Retype the opening lines of the data exactly, stopping after the line that contains "COL = scene.collection". Skip every picture.

BEGIN SOURCE MATERIAL

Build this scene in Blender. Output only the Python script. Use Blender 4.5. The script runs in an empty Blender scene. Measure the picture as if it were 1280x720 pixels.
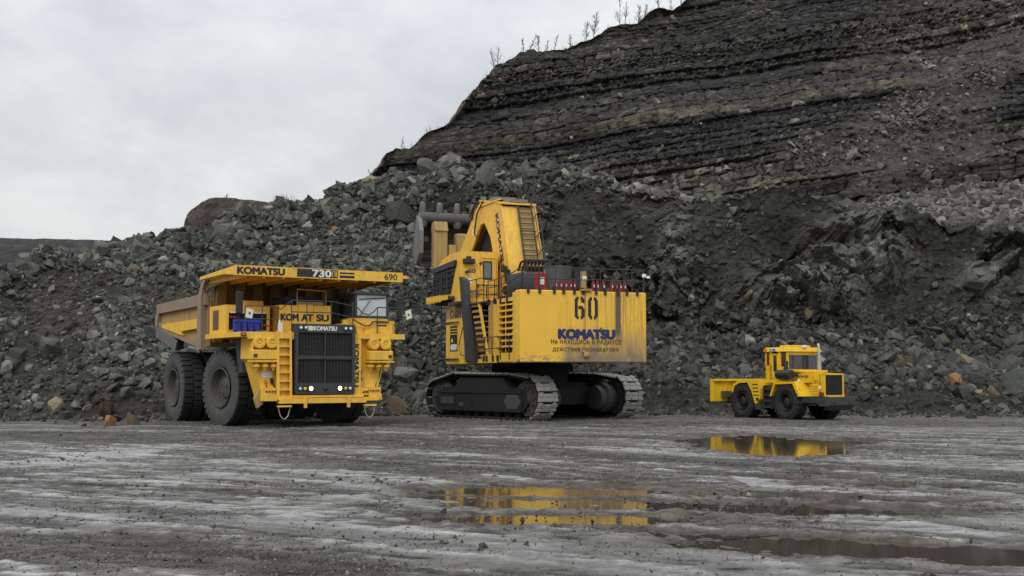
import bpy, bmesh, math, random
import numpy as np
from mathutils import Matrix, Vector
R = math.radians
random.seed(5)
RNG = np.random.RandomState(11)
scene = bpy.context.scene
COL = scene.collection

# ------------------------------------------------------------------ camera
FPX, CAMZ, PITCH = 1500.0, 2.2, math.atan(106 / 1500.0)
cam = bpy.data.cameras.new('camera'); camo = bpy.data.objects.new('camera', cam); COL.objects.link(camo)
cam.sensor_width = 36.0; cam.lens = 36.0 * FPX / 1280.0; cam.clip_end = 3000; cam.clip_start = 0.1
camo.location = (0, 0, CAMZ); camo.rotation_euler = (math.pi / 2 + PITCH, 0, 0)
scene.camera = camo

def at(px, py, Y):
    """the place seen at photo pixel (px, py), Y metres ahead of the camera"""
    a, b = (px - 640) / FPX, (360 - py) / FPX
    c, s = math.cos(PITCH), math.sin(PITCH)
    dy, dz = c - b * s, s + b * c
    return Vector((a * Y / dy, Y, CAMZ + dz * Y / dy))

def pix(P):
    P = np.asarray(P, float); x, y, z = P[..., 0], P[..., 1], P[..., 2] - CAMZ
    c, s = math.cos(PITCH), math.sin(PITCH)
    d = y * c + z * s; u = -y * s + z * c
    return 640 + FPX * x / d, 360 - FPX * u / d

# ------------------------------------------------------------------ numpy noise
def _h(ix, iy, iz, seed):
    n = (ix.astype(np.int64) * 374761393 + iy.astype(np.int64) * 668265263 + iz.astype(np.int64) * 2147483647 + seed * 1274126177) & 0xFFFFFFFF
    n = ((n ^ (n >> 13)) * 1274126177) & 0xFFFFFFFF
    n = ((n ^ (n >> 16)) * 2246822519) & 0xFFFFFFFF
    return ((n ^ (n >> 15)) & 0xFFFFFF) / float(0xFFFFFF)

def vnoise(x, y, z=0.0, seed=0):
    x, y = np.asarray(x, float), np.asarray(y, float); z = np.zeros_like(x) + z
    ix, iy, iz = np.floor(x), np.floor(y), np.floor(z)
    fx, fy, fz = x - ix, y - iy, z - iz
    fx, fy, fz = [f * f * f * (f * (f * 6 - 15) + 10) for f in (fx, fy, fz)]
    o = 0
    for a in (0, 1):
        wx = fx if a else 1 - fx
        for b in (0, 1):
            wy = fy if b else 1 - fy
            for c in (0, 1):
                o = o + wx * wy * (fz if c else 1 - fz) * _h(ix + a, iy + b, iz + c, seed)
    return o * 2 - 1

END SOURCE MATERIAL

▸ TASK SOLUTION:
Build this scene in Blender. Output only the Python script. Use Blender 4.5. The script runs in an empty Blender scene. Measure the picture as if it were 1280x720 pixels.
import bpy, bmesh, math, random
import numpy as np
from mathutils import Matrix, Vector
R = math.radians
random.seed(5)
RNG = np.random.RandomState(11)
scene = bpy.context.scene
COL = scene.collection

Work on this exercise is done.